After moving to NYC, I made very little money and had to maximize every dollar I earned. That lifestyle taught me many different techniques on how to save for the things I wanted.

We set lofty goals on Jan. 1 — and we rarely follow up on them. So here are three tasks you can start off with this year to get you moving toward your financial goals.

Woman with piggy bank

It is important to set goals for your wallet, check up on them and change them throughout the year. So while you are thinking about making a fresh start to the New Year, take the time to complete and assess the three tasks below. If one doesn't apply to you, go to the next. Each month, we will check up on these goals and add more goals for you to achieve.

Start or increase your 401(k) contribution

Start with contributing the minimum amount your employer will match. If they don't have a company match, start by contributing 5 percent. Each month, increase your contribution by 1 percentage point. The small increases make it easier to adjust your living expenses each month. After a while, you will realize you aren't missing the money when it is just increments of $25-$50. If you are lucky enough to have a big paycheck, you should increase your contribution to the 2014 maximum of $17,500.

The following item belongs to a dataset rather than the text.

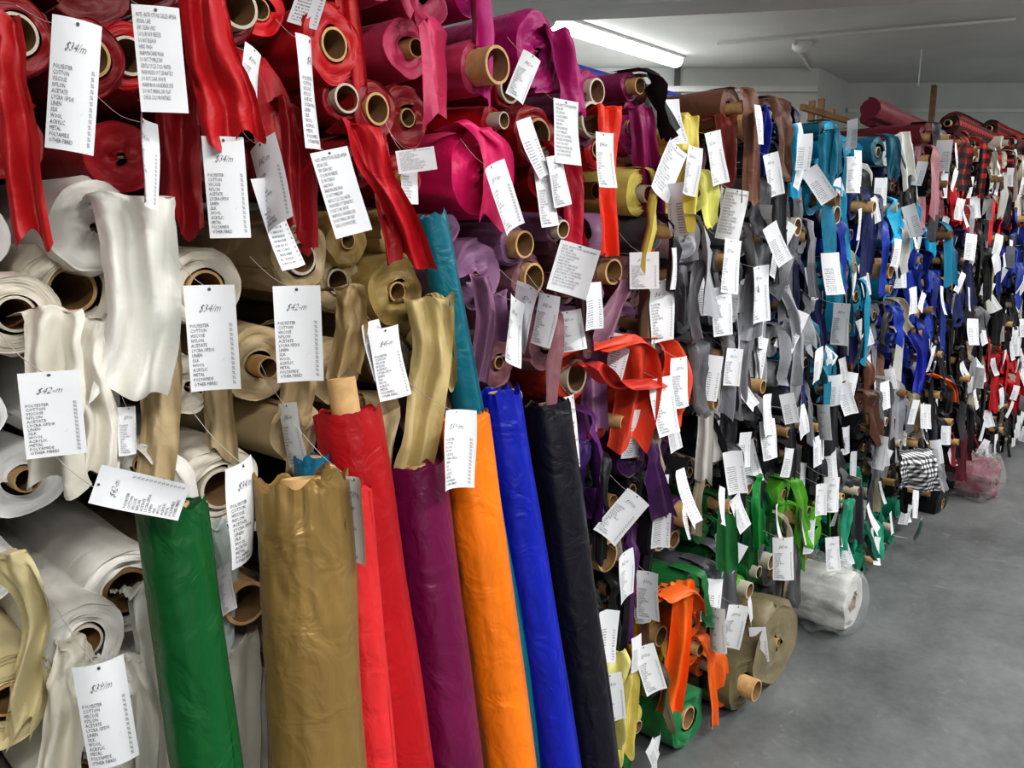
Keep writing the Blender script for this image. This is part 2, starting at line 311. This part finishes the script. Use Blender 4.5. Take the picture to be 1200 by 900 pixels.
# ---------------------------------------------------------------- filler rolls in the rack
def ztop(s):
    T=[(-1,2.2),(1,2.2),(1.25,2.13),(1.7,2.04),(2.6,2.03),(3.7,2.1),(5,2.16),(6.5,2.28),(9,2.3)]
    for (a,b),(c,d) in zip(T,T[1:]):
        if s<=c: return b+(d-b)*(s-a)/(c-a)
    return 2.3
bays={}; tagsB={}; strips={}
SP=.14; RW_=.118
row=0; z=.075
while z<2.5:
    s=-.35+(SP/2 if row%2 else 0)
    while s<7.85:
        ss=s+U(-.02,.02); zz=z+U(-.014,.014); R=U(.048,.072)
        s+=SP
        if zz+R>ztop(ss)+.02: continue
        if zz-R<0: zz=R+.005
        ok=all((hx-ss)**2+(hz-zz)**2>(hr+R*.8)**2 for hx,hz,hr in heroes)
        if not ok:
            R*=.55
            if not all((hx-ss)**2+(hz-zz)**2>(hr+R*.9)**2 for hx,hz,hr in heroes): continue
        near=ss<1.3
        y=D+(U(-.02,.07) if near else U(-.07,.07)); p=Vector((ss,y,zz)); px,py=proj(p)
        far=ss>2.2; b=int((ss+1)//1.5); mbx=bays.setdefault(b,MB())
        c=vary(zone(p)); cm=cloth(c,.48)
        if ss>4.6 and zz>2.0 and rnd()<.5: cm=PLAID
        rt=U(.017,.023) if rnd()<.8 else .002
        if px<560: rt=U(.016,.02) if rnd()<.5 else .002
        prot=U(.01,.09) if rnd()<.6 else 0
        if near: prot*=.4
        roll(mbx,p,Vector((U(-.07,.07),-1,U(-.08,.03))),1.15,R,rt,prot,cm,random.choice([TUBE,TUBE,TUBEW,TUBEB]),seg=14 if far else 28,n=2 if far else 4,rings=3 if far else 6,wr=.1)
        inhero=px<640
        if rnd()<(.25 if inhero else .75) and ss>.2:
            sb=strips.setdefault(b,MB()); w=U(.035,.08); Ls=U(.1,.28)
            if not inhero and rnd()<.25: cm=cloth(random.choice([SILV,GREY,DGREY,BLK,(150,140,120),(196,196,192)]),.48)
            if zz-Ls>.03:
                dx=U(-.04,.04); fy=y-U(.01,.03)
                pts=[Vector((ss,y+.05,zz+R)),Vector((ss,fy-.005,zz+R*.95)),Vector((ss+dx*.4,fy-.03,zz+R*.3)),Vector((ss+dx,fy-.035,zz-R)),Vector((ss+dx*1.5,fy-.03-U(0,.03),zz-Ls))]
                strip(sb,pts,w,w*U(.7,1.3),cm,yaw=U(-.8,.4),nu=7,nv=10,amp=U(.005,.014))
        pt=.05 if px<560 else .28 if px<720 else .58 if px<900 else max(.4,.6-(px-900)/200*.2)
        if rnd()<pt:
            tb=tagsB.setdefault(b,MB()); h=U(.1,.145); w=h*U(.4,.52)
            top=Vector((ss+U(-.04,.04),y-U(.06,.12),zz+U(-.06,.04)))
            if top.z-h>.03 and not(abs(px-1076)<16 and abs(py-550)<34):
                yw=math.radians(-90-48*U(-.5,1.4))
                if rnd()<.15: yw+=math.radians(70)
                tag(tb,top,w,h,yw,rot=random.gauss(0,.26),curl=U(-.3,.4),detail=False,tilt=U(-.1,.2))
    row+=1; z+=RW_
for b,m in bays.items(): m.build('stacked_fabric_rolls')
for b,m in strips.items(): m.build('hanging_fabric_swatches')
for b,m in tagsB.items(): m.build('hanging_price_tags')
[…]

Note: You should check to see if your employer's plan allows you to contribute specific dollar amounts or if it only lets you contribute a specific percentage of your salary.

Start an emergency fund

Do you have an eight-month emergency fund? This is money you'll need in an emergency (i.e., health issues, divorce or unemployment). Keeping this amount in an emergency fund will allow you a cash cushion if something should happen. This is not for taking a vacation or paying for your kid's college — it is for you until you are back on your feet. Even if you are married, it is a good idea for each of you to have an emergency fund. To calculate the amount you need for eight months, add up all the expenses you would need to cover to live a bare-bones existence (yes, this means no cable, no trips and no dinners out). That will give you the minimum you need to have in an emergency fund. It is typically between $10,000 and $30,000, depending on where you live. (Rent is pricey in big cities.)

Find a support system

You need people on your side in your journey to financial independence. You need your family and friends rooting for you and not telling you to spend. Have a talk with your friends if you can't afford the big dinners that end up with the group splitting the bill evenly and you paying for double what you ordered. Tell your family you need to pass on presents for birthdays until you can afford them. No one wants to see you struggle, so open up and talk about it — they will understand. If they don't, you might need to reassess your friendships, too.